The Australian government has announced plans to make it tougher for foreigners to obtain citizenship with applicants now having to undergo an “Australian values” test and take a higher level English-language exam.

Prime Minister Malcolm Turnbull made the announcement on Thursday, a week after he cancelled a work visa popular with foreigners and said that he would replace it with an immigration policy that put “Australia First”.

“Australian citizenship should be honoured, cherished,” Turnbull told reporters in the capital, Canberra.

“I reckon if we went out today and said to Australians, ‘Do you think you could become an Australian citizen without being able to speak English?’ They’d say, ‘You’re kidding. Surely you’d have to be able to speak English.'”

Turnbull’s centre-right government has seen its approval rating nosedive in recent months with nationalist and anti-Islam parties seeing a surge in support.

The right-wing One Nation party, which has pledged to ban Muslim immigration and install surveillance cameras in mosques and religious schools, has made significant gains at the expense of the coalition government.

Turnbull said that the applicants would need a minimum level 6.0 equivalent of the International English Language Testing System, and a person will only become eligible for citizenship after four years as a permanent resident, an increase from one year.

The current citizenship multiple-choice questionnaire tests a person’s knowledge of Australian laws, national symbols, and colours of the Aboriginal flag. But Turnbull said it was not adequate to judge whether a person would accept “Australian values”.

“If we believe that respect for women and children and saying no to violence … is an Australian value, and it is, then why should that not be made a key part, a fundamental part, a very prominent part, of our process to be an Australian citizen? Why should the test simply be a checklist of civic questions?”

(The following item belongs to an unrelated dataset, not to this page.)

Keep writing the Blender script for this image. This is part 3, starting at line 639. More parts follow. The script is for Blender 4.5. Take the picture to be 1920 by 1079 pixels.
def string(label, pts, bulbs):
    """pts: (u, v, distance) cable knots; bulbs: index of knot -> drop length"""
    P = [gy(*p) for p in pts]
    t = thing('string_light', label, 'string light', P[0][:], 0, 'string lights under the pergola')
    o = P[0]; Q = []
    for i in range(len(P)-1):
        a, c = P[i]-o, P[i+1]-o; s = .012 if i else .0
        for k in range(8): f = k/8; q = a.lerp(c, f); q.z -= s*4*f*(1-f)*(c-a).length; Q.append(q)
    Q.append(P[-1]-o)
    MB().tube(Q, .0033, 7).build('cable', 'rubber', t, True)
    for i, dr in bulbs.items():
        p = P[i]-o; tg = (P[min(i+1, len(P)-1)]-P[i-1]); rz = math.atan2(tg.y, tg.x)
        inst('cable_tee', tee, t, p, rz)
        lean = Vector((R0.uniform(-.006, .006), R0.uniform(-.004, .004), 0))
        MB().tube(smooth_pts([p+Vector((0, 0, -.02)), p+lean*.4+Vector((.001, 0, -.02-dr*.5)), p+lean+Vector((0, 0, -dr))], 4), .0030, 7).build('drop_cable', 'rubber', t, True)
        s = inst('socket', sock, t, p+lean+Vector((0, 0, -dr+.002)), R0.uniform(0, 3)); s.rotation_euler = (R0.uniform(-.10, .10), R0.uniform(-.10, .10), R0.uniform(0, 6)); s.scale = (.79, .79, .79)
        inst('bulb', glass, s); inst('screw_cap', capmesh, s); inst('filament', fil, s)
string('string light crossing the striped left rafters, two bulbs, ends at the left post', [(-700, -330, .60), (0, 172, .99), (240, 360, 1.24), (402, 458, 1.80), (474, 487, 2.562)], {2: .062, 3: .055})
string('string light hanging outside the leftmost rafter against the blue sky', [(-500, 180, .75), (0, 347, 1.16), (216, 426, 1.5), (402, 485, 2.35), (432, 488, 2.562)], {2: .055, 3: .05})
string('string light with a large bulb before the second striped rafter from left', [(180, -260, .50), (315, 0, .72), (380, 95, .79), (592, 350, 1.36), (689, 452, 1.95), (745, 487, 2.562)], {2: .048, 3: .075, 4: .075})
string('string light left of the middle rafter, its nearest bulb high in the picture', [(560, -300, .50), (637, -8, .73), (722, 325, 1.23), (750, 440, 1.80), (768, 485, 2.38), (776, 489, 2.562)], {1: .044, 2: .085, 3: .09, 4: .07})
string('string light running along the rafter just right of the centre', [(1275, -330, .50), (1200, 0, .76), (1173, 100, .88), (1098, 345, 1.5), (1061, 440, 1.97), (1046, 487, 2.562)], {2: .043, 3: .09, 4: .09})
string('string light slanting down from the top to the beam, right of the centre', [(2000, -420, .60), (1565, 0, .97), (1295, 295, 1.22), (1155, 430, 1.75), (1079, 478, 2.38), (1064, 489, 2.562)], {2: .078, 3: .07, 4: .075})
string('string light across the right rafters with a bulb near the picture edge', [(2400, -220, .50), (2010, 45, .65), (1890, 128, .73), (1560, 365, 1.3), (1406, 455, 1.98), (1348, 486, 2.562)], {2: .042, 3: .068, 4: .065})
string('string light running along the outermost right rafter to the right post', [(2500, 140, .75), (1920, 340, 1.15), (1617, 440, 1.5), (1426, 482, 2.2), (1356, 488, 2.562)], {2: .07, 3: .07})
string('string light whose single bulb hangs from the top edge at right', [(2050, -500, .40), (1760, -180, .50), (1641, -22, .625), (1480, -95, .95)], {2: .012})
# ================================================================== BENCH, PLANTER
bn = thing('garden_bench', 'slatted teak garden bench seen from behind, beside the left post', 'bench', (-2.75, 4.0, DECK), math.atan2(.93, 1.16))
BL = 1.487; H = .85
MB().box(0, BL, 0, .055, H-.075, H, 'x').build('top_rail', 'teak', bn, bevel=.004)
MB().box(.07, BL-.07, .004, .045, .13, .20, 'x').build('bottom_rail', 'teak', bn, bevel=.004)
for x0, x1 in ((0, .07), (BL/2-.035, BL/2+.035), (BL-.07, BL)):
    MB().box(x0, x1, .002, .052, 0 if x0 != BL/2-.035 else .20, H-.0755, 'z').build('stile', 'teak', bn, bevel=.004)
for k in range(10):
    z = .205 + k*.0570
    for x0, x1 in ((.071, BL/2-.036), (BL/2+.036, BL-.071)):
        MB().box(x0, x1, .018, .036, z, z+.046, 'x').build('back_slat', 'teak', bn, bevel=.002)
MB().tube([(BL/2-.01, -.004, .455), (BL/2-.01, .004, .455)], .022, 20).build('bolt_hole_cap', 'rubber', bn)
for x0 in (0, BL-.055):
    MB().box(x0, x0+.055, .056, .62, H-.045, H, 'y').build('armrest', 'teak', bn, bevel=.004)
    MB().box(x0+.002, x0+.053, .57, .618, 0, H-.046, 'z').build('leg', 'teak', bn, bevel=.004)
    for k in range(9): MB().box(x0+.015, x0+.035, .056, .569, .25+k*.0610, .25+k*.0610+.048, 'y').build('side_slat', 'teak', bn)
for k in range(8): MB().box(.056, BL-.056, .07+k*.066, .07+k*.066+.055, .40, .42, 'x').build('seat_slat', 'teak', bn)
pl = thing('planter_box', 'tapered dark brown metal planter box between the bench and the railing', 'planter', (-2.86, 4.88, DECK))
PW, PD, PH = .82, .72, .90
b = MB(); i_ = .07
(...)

The new citizenship test will include questions about whether applicants have sent their children to school, whether they go to work – if they are of working age – and whether becoming part of unruly gangs in cities reflected Australian values.

“The announcement has alarmed many multicultural advocates, and migrant and ethnic groups will feel targeted,” said Al Jazeera’s Yaara Bou Melhem, reporting from Sydney.

“The opposition party has also spoken about the proposed changes and said that it’s designed to appease [the government’s] conservative base and perhaps nationalist groups.”

The new citizenship requirements are expected to be passed by parliament with the backing of right-wing senators.